May: “And so you know what happened? I did the hard work, and April put her name on it.”
April: “That’s not quite what happened, May. But OK. So that’s how we decided to write the book, and I wanted to start with the history, because I believe, in order to know where you’re going, you have to know where you come from.
“I wanted to start at the beginning. I wanted to teach people basic technique. I wanted to teach them about the basic puppets.”
May: “Excuse me. It’s Cloth-American.”
Harry: busts out laughing.
April: “In the book, I wanted to reiterate that I call my ‘Cloth-Americans’ my children.”
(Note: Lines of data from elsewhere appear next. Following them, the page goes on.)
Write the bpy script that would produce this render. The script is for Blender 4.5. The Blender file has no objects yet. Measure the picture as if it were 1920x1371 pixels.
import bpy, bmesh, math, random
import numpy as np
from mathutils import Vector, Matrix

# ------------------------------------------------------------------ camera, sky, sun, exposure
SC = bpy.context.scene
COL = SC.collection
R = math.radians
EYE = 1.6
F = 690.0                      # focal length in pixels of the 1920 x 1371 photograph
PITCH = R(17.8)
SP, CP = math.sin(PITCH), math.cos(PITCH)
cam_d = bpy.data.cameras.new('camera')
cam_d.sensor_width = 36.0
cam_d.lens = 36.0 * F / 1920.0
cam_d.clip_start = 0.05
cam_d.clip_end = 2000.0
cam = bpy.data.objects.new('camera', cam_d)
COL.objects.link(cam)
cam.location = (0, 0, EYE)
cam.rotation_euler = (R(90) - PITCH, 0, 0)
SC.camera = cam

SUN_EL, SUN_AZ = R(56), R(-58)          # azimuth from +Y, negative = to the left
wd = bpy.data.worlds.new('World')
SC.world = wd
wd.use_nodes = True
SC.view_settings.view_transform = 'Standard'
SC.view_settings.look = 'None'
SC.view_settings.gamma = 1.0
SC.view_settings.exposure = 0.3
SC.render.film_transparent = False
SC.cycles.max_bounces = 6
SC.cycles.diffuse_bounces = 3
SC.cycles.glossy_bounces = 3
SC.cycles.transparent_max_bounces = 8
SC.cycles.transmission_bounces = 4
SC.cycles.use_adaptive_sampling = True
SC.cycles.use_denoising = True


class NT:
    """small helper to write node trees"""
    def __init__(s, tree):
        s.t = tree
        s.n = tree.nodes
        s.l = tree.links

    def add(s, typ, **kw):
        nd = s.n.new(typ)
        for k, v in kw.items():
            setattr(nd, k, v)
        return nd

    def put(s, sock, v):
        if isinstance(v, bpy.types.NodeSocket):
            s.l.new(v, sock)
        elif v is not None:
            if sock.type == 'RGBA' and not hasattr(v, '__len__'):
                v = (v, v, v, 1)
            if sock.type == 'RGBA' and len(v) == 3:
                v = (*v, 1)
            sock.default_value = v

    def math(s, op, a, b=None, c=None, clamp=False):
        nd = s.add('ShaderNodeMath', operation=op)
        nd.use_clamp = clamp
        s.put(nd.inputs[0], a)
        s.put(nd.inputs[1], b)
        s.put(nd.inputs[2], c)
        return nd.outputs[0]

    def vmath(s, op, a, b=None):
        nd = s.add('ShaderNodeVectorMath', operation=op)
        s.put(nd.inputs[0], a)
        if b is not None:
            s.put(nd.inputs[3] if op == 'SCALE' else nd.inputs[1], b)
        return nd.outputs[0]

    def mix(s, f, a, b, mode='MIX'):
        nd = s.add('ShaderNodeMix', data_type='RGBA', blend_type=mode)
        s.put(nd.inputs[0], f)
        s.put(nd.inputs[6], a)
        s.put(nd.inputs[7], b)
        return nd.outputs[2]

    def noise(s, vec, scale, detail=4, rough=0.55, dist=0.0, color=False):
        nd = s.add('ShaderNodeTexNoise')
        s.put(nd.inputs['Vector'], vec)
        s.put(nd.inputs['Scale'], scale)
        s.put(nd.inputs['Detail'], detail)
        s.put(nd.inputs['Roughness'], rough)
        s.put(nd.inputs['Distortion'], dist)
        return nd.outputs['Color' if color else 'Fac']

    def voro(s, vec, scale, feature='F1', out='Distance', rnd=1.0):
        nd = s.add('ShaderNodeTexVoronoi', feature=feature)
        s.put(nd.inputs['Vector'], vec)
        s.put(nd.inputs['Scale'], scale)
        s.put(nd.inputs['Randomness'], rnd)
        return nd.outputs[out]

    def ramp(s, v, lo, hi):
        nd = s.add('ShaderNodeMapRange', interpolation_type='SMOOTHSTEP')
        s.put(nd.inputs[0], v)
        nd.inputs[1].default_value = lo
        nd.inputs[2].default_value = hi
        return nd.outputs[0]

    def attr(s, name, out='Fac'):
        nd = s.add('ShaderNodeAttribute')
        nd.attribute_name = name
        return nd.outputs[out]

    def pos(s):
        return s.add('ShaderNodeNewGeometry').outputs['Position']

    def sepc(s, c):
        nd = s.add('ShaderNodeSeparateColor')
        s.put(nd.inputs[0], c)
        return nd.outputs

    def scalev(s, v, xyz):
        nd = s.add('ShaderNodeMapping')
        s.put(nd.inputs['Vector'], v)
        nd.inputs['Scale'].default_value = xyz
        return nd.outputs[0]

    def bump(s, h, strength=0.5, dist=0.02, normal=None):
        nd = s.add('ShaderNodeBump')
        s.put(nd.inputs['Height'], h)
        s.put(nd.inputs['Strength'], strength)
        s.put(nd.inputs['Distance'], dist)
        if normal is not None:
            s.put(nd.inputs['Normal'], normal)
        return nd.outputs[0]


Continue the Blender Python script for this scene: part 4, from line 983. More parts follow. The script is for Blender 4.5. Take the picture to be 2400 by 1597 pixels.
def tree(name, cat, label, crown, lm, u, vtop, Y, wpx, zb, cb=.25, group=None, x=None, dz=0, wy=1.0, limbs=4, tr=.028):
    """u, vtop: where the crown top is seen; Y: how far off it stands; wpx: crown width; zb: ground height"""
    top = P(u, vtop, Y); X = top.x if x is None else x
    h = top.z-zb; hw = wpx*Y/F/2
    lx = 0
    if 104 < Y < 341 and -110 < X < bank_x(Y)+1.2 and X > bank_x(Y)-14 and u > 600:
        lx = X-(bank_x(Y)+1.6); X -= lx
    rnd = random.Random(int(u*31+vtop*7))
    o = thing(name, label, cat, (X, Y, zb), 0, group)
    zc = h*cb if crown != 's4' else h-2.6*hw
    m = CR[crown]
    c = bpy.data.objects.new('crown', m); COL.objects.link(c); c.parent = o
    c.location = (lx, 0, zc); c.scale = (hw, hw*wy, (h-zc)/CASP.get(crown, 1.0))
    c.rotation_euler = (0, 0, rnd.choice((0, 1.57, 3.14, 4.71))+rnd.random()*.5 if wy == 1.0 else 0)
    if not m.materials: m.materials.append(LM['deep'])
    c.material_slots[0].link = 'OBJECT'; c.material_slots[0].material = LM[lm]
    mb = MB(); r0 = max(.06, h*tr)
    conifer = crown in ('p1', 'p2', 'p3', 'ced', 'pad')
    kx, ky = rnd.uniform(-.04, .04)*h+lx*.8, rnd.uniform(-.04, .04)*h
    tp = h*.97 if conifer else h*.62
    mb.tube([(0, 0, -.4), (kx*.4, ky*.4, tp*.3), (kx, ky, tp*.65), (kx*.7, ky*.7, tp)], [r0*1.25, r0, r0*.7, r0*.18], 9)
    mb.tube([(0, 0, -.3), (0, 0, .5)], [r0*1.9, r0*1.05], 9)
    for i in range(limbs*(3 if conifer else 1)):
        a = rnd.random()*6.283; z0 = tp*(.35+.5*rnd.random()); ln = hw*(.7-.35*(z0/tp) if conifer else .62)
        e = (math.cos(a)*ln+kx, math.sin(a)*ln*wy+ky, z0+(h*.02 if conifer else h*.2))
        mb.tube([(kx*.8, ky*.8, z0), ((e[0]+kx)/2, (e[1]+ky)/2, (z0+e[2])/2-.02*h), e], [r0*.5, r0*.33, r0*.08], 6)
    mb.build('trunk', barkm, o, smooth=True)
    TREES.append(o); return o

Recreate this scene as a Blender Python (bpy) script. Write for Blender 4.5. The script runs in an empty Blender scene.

May: “And we call her Crazy Puppet Lady.”
At this point, I’m ready to say, “Good one, May!”
April is that convincing.
But the business at hand is her book, which is both practical as a basic guide to ventriloquism and personal in getting to know one funny lady. For example, she pretty much begins by answering the question: How did you become a ventriloquist?
“It was a dark and stormy night in Bethel Park, PA.”
Her family was sitting around the television watching high school football scores, which was the reason that her father finally decided to relent and get cable in the first place.
“My dad hates commercials. But with cable, you can watch a million different things. So we turned to A&E, and they had an Edgar Bergen tribute,” she tells me, referencing Candice’s father and his act with Charlie McCarthy and Mortimer Snerd. “And then we all tried to talk like ventriloquists.”
May: “April was the only one who could do it.”
April: “So that Christmas, I got a Groucho Marx figure.”
Flash-forward a bit, and Bethel Park’s public-access BPTV is airing “Storytime With April and Friends,” the puppets. Since then, she’s built an impressive résumé of appearances on television, from TLC’s “My Strange Addiction” – she’s up to more than two dozen Cloth-Americans now – to just this month, MTV’s “What’s My Secret?”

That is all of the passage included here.